My thoughts are by no means original, and were prompted today by a perusal of my social media feeds, which as you might imagine tend to be dominated by food and drink purveyors.

Just about all I saw today might be classified as gimmickry, which might be defined as excess to a ludicrous extreme designed to trigger photos displayed on the Internet, in the hope that among thousands of similar Hail Mary passes, a potential customer or two might notice and decide to spend money based on visual edible and potable pornography alone.

Much of it struck me as desperation, which of course can be explained in part by trying times, although I believe it goes further into something that has become deeply (and mistakenly) ingrained. In essence, there are fewer rewards than ever for being genuinely adept, for being good at something — for quality.

As I’ve noted 1,001 times previously in a context of good beer, as the contemporary beer market (“craft”, specialty, imported) grows, it gets wider and wider, and correspondingly more shallow. People sense they must ask for an IPA, but they have little idea what it means. There is an inevitability of gimmickry to this shallowness, and a dearth of authenticity. It leads to beer masquerading as fruit-laden slushies in cans that explode when not coddled.

As it pertains to food, it strikes me that plating artistry carries the day not for any intrinsic dining value, but for its efficacy in visual food porn.

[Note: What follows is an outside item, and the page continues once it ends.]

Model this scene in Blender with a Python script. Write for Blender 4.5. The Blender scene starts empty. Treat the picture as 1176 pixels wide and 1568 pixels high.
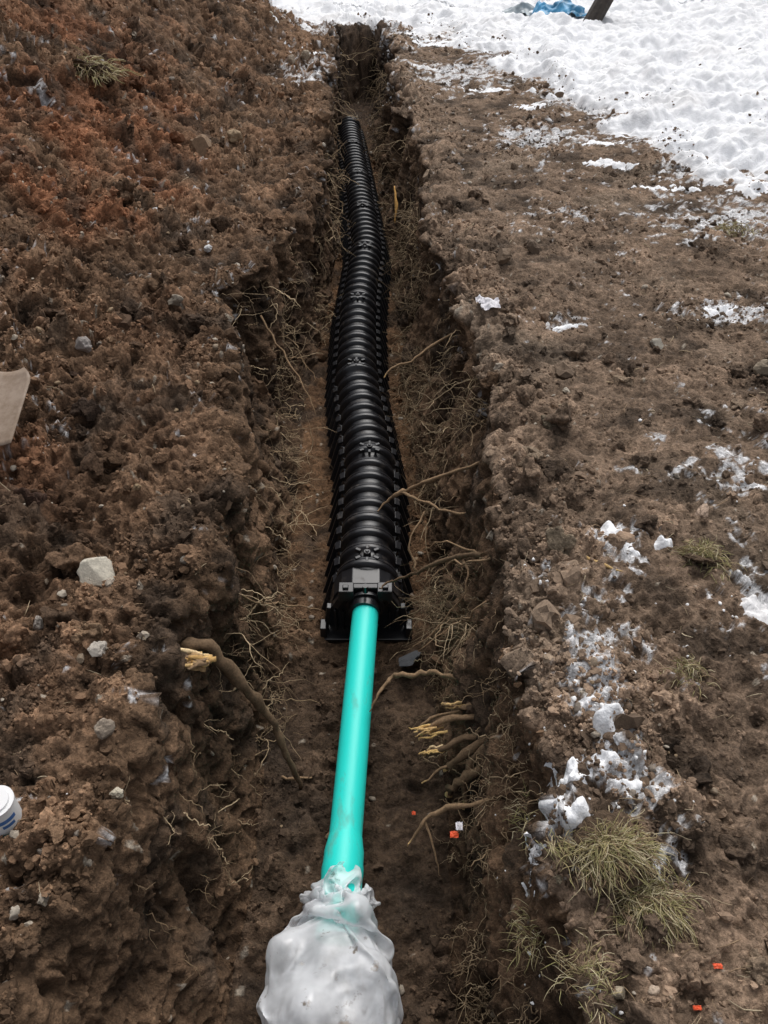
import bpy, math, random, bmesh
import numpy as np
from mathutils import Vector, Matrix
random.seed(7); rng=np.random.default_rng(11)
S=bpy.context.scene
# ---------------------------------------------------------------- noise
perm=rng.permutation(256).astype(np.int32)
G=rng.normal(size=(256,3)).astype(np.float32); G/=np.linalg.norm(G,axis=1)[:,None]
J=rng.random((256,4)).astype(np.float32)
def hsh(ix,iy,iz): return perm[(perm[(perm[ix&255]+iy)&255]+iz)&255]
def perlin(P):
    P=P.astype(np.float32); I=np.floor(P).astype(np.int32); f=P-I
    u=f*f*f*(f*(f*6-15)+10); out=0
    for dx in (0,1):
        wx=u[:,0] if dx else 1-u[:,0]
        for dy in (0,1):
            wy=u[:,1] if dy else 1-u[:,1]
            for dz in (0,1):
                wz=u[:,2] if dz else 1-u[:,2]
                g=G[hsh(I[:,0]+dx,I[:,1]+dy,I[:,2]+dz)]
                out=out+wx*wy*wz*(g[:,0]*(f[:,0]-dx)+g[:,1]*(f[:,1]-dy)+g[:,2]*(f[:,2]-dz))
    return out*1.6
def fbm(P,lam,octs=3,off=0.0,gain=.5):
    o=0;a=1.0;l=lam
    for i in range(octs):
        o=o+a*perlin(P/l+off+13.7*i); a*=gain; l*=.47
    return o
def ridged(P,lam,octs=3,off=0.0,gain=.5):
    o=0;a=1.0;l=lam;tot=0
    for i in range(octs):
        o=o+a*(1-np.minimum(np.abs(perlin(P/l+off+17.1*i))*2.2,1)); tot+=a; a*=gain; l*=.5
    return o/tot
def worley(P,lam,off=0.0):
    Q=(P/lam+off).astype(np.float32); I=np.floor(Q).astype(np.int32)
    best=np.full(len(Q),9.0,np.float32); bid=np.zeros(len(Q),np.int32)
    for dx in (-1,0,1):
        for dy in (-1,0,1):
            for dz in (-1,0,1):
                h=hsh(I[:,0]+dx,I[:,1]+dy,I[:,2]+dz); j=J[h]
                d=(I[:,0]+dx+j[:,0]-Q[:,0])**2+(I[:,1]+dy+j[:,1]-Q[:,1])**2+(I[:,2]+dz+j[:,2]-Q[:,2])**2
                m=d<best; best=np.where(m,d,best); bid=np.where(m,h,bid)
    return np.sqrt(best),J[bid][:,3]
def sm(a,b,x):
    t=np.clip((x-a)/(b-a),0,1); return t*t*(3-2*t)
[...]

Again, not an original thought, just one that galls me today.

I’m never really happy unless I’m rebelling against conformity, thus my annoyance this morning. I hate what this trend has done to us. Looks obviously matter, but content always carries the day.

If a beer is good, one doesn’t need a three-foot-tall “tower” to serve it. If singers can sing, they don’t need auto-tune to robotize their voices. If a festival is truly communal, there needn’t be VIP passes, bells and whistles.

When I was a kid, flash cards seemed somewhat useful in mastering content, but I don’t believe the same can be said of incessant, kaleidoscopic images. They’re killing conversation and making us dumber, and if there’s any one aspect of existence that gripes my cookies, it’s the notion that know-nothingness is acceptable.

There are no conclusions. As the comic strip character Pogo noted decades ago, “we have met the enemy, and he is US.” All I can do is vow to continue espousing what’s real and true, and hope the like-minded find these authentic qualities of interest.